Basic RNN : simple recurrence; suitable for short sequences.

Long Short‑Term Memory (LSTM) : introduces input, forget, and output gates plus a cell state to preserve long‑range dependencies.

Gated Recurrent Unit (GRU) : merges the input and forget gates into an update gate, offering comparable performance with fewer parameters.

4. Generative Adversarial Networks (GAN)

GANs consist of two networks trained in opposition: a generator that maps random noise to synthetic data, and a discriminator that distinguishes real from generated samples. The minimax loss drives the generator to produce increasingly realistic outputs. Applications include image synthesis, data augmentation, and style transfer.

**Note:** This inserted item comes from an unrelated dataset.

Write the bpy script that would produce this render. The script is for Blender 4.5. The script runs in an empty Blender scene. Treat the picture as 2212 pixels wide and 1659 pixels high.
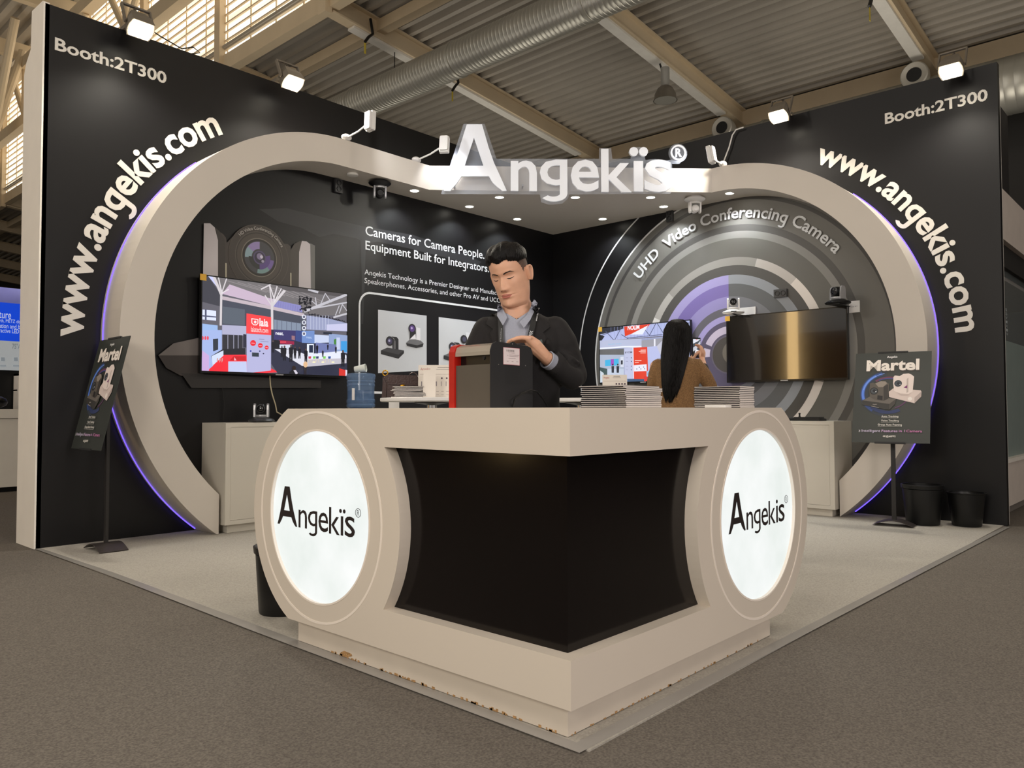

5. Variational Autoencoders (VAE)

VAEs are probabilistic autoencoders that encode inputs into a latent distribution (mean and variance) and decode samples drawn from this distribution. The loss combines a reconstruction term and a Kullback‑Leibler (KL) divergence regulariser, encouraging a smooth latent space. VAEs are used for generative modelling, dimensionality reduction, and anomaly detection.

Practical Guidance

Choosing between traditional algorithms and deep neural networks depends on several factors:

Data size and dimensionality : Traditional models work well on small‑to‑medium tabular datasets; deep models typically require large amounts of labeled data.

Interpretability : Tree‑based methods (Decision Tree, Random Forest) provide feature importance and are easier to explain, whereas deep nets are often black‑boxes.

Computational resources : Training deep networks demands GPUs or specialised hardware; traditional algorithms can run efficiently on CPUs.

Problem type : Sequence or image data usually benefits from RNNs/CNNs; structured classification/regression tasks may be solved effectively with SVMs, Logistic Regression, or Gradient Boosting (not listed but common).

In practice, engineers often prototype with simple, interpretable models, then move to deeper architectures if performance plateaus or the problem domain (e.g., computer vision, speech) demands it.